The BNP has cried foul over the government's move to bring the Grameen Bank under the supervision of the Bangladesh Bank.
Published : 06 Nov 2013, 02:12 PM
The Grameen Bank Bill-2013 was passed in Parliament on Tuesday.
"The government wants to destroy this institution by bringing the Grameen Bank under the central bank's control and changing its structure," alleged BNP's acting Secretary General Mirza Fakhrul Islam Alamgir on Wednesday.
He says the bill was meant for that purpose.
Fakhrul urged the government to let bank run on its own course and give up attempts to control it.

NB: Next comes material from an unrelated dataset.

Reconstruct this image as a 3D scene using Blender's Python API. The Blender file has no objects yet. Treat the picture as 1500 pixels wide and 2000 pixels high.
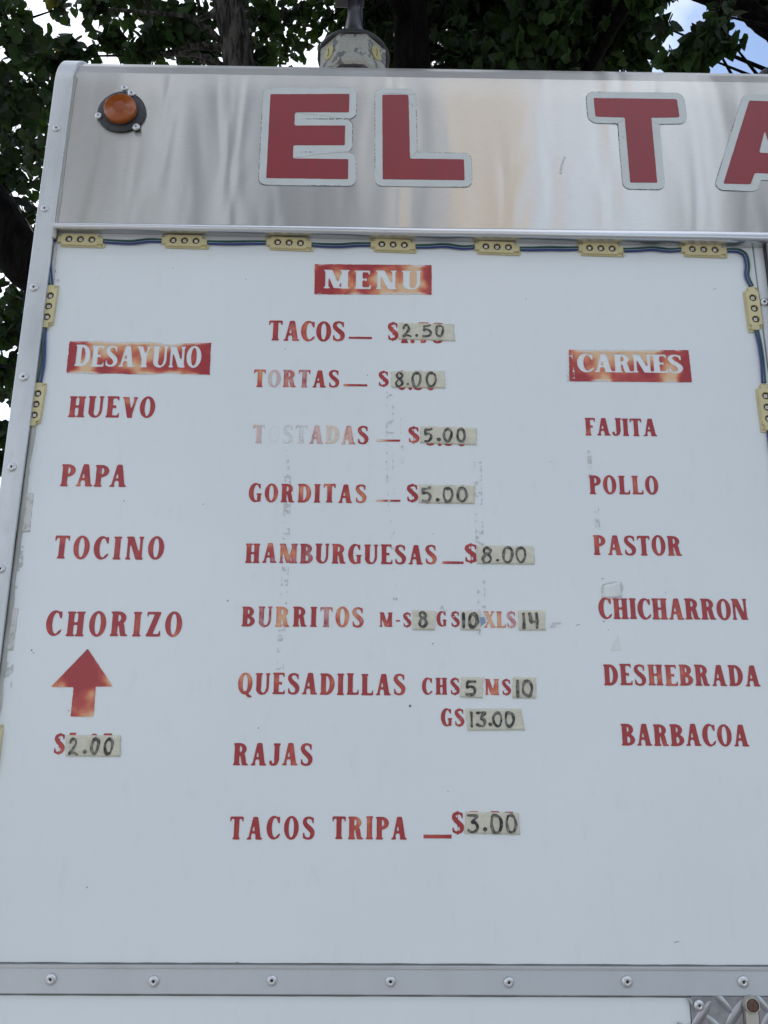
import bpy, math, random
import numpy as np
from mathutils import Vector, Matrix

random.seed(7); rng = np.random.default_rng(7)
scene = bpy.context.scene
C = scene.collection

# ------------------------------------------------------------------ camera
FPX = 1550.0                     # focal length in photograph pixels (1500 x 2000)
PITCH = math.atan(FPX/5935); YAW = math.radians(0.6); ROLL = 0.0069
CAM = Vector((0.0, -1.10, 1.65))
_f = Vector((math.sin(YAW)*math.cos(PITCH), math.cos(YAW)*math.cos(PITCH), math.sin(PITCH)))
_r0 = Vector((math.cos(YAW), -math.sin(YAW), 0)); _u0 = _r0.cross(_f)
_r = _r0*math.cos(ROLL)+_u0*math.sin(ROLL); _u = _u0*math.cos(ROLL)-_r0*math.sin(ROLL)
cam = bpy.data.cameras.new('camera'); camo = bpy.data.objects.new('camera', cam); C.objects.link(camo)
camo.matrix_world = Matrix(((_r.x,_u.x,-_f.x,CAM.x),(_r.y,_u.y,-_f.y,CAM.y),(_r.z,_u.z,-_f.z,CAM.z),(0,0,0,1)))
cam.sensor_fit = 'VERTICAL'; cam.sensor_height = 24; cam.lens = 24*FPX/2000
cam.clip_start = 0.05; cam.clip_end = 3000
scene.camera = camo
scene.render.resolution_x = 768; scene.render.resolution_y = 1024

# ------------------------------------------------------------------ sky, sun, exposure
SUN_EL, SUN_AZ = math.radians(38), math.radians(-18)   # azimuth from +Y towards +X: behind the truck
wd = bpy.data.worlds.new('World'); scene.world = wd; wd.use_nodes = True
nt = wd.node_tree; nt.nodes.clear()
def N(tree, t, **kw):
    n = tree.nodes.new(t)
    for k, v in kw.items(): setattr(n, k, v)
    return n
sky = N(nt, 'ShaderNodeTexSky', sky_type='NISHITA', sun_disc=False, sun_elevation=SUN_EL, sun_rotation=SUN_AZ)
sky.air_density = 1.0; sky.dust_density = 0.6; sky.ozone_density = 1.5
tc = N(nt, 'ShaderNodeTexCoord')
mp = N(nt, 'ShaderNodeMapping'); mp.inputs['Location'].default_value = (3.1, 0.4, 1.7); mp.inputs['Scale'].default_value = (1, 1, 1.4); mp.inputs['Rotation'].default_value = (0, 0, 0.36)
nz = N(nt, 'ShaderNodeTexNoise'); nz.inputs['Scale'].default_value = 1.3; nz.inputs['Detail'].default_value = 7; nz.inputs['Roughness'].default_value = 0.55
rp = N(nt, 'ShaderNodeValToRGB'); rp.color_ramp.elements[0].position = 0.42; rp.color_ramp.elements[1].position = 0.56
mx = N(nt, 'ShaderNodeMix', data_type='RGBA'); mx.inputs[7].default_value = (7.5, 8.0, 8.95, 1)
bg = N(nt, 'ShaderNodeBackground'); bg.inputs['Strength'].default_value = 0.11
wo = N(nt, 'ShaderNodeOutputWorld')
L = nt.links.new
L(tc.outputs['Generated'], mp.inputs['Vector']); L(mp.outputs[0], nz.inputs['Vector']); L(nz.outputs['Fac'], rp.inputs[0])
L(rp.outputs[0], mx.inputs[0]); L(sky.outputs[0], mx.inputs[6]); L(mx.outputs[2], bg.inputs['Color']); L(bg.outputs[0], wo.inputs[0])

sl = bpy.data.lights.new('sun', 'SUN'); sl.energy = 2.2; sl.angle = math.radians(0.5); sl.color = (1, 0.94, 0.84)
so = bpy.data.objects.new('sun', sl); C.objects.link(so)
sd = Vector((math.sin(SUN_AZ)*math.cos(SUN_EL), math.cos(SUN_AZ)*math.cos(SUN_EL), math.sin(SUN_EL)))
so.rotation_euler = sd.to_track_quat('Z', 'Y').to_euler(); so.location = (0, 0, 12)
scene.view_settings.view_transform = 'Standard'; scene.view_settings.look = 'None'
scene.view_settings.gamma = 1; scene.view_settings.use_curve_mapping = False
scene.view_settings.exposure = 0.94

# ------------------------------------------------------------------ helpers
def W(px, py, Y=0.0):
    """point of the photograph -> point on the vertical plane at depth Y"""
    d = _f + _r*((px-750)/FPX) + _u*((1000-py)/FPX)
    t = (Y-CAM.y)/d.y
    return CAM + d*t
def noise2(x, y, seed=0):
    def h(i, j):
        v = np.sin(i*127.1+j*311.7+seed*74.7)*43758.5453
        return v-np.floor(v)
    i = np.floor(x); j = np.floor(y); fx = x-i; fy = y-j
    fx = fx*fx*(3-2*fx); fy = fy*fy*(3-2*fy)
    return (h(i,j)*(1-fx)+h(i+1,j)*fx)*(1-fy)+(h(i,j+1)*(1-fx)+h(i+1,j+1)*fx)*fy
def fbm(x, y, seed=0, o=3):
    s = 0; a = 0.5; t = 0
    for k in range(o):
        s = s+a*noise2(x*2**k, y*2**k, seed+k); t += a; a *= 0.5
    return s/t
def link(name, me, parent=None, mat=None, smooth=False):
    o = bpy.data.objects.new(name, me); C.objects.link(o)
    if parent is not None: o.parent = parent
    if mat is not None and not me.materials: me.materials.append(mat)
    if smooth:
        me.polygons.foreach_set('use_smooth', [True]*len(me.polygons))
    return o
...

Nobel laureate Muhammad Yunus had been the Managing Director since Grameen's inception in 1983.
The central bank had removed him from his post in March 2011.
Yunus challenged the decision in court but lost the appeal and resigned from his post.
Yunus shared the Nobel Peace Prize in 2006 with Grameen Bank "for their efforts in poverty alleviation" through microcredit.
He had been a staunch critic of the government ever since.
The incumbent government took the initiative to amend and scrap ordinances declared during military rule, including the Grameen Bank Ordinance of 1983.
Yunus criticised the government and said it was a plot to 'curb the Bank’s independence'.
Opposition BNP sided with Yunus and demanded the Bank be kept as it is.
The US has also sided with the Bank and Yunus.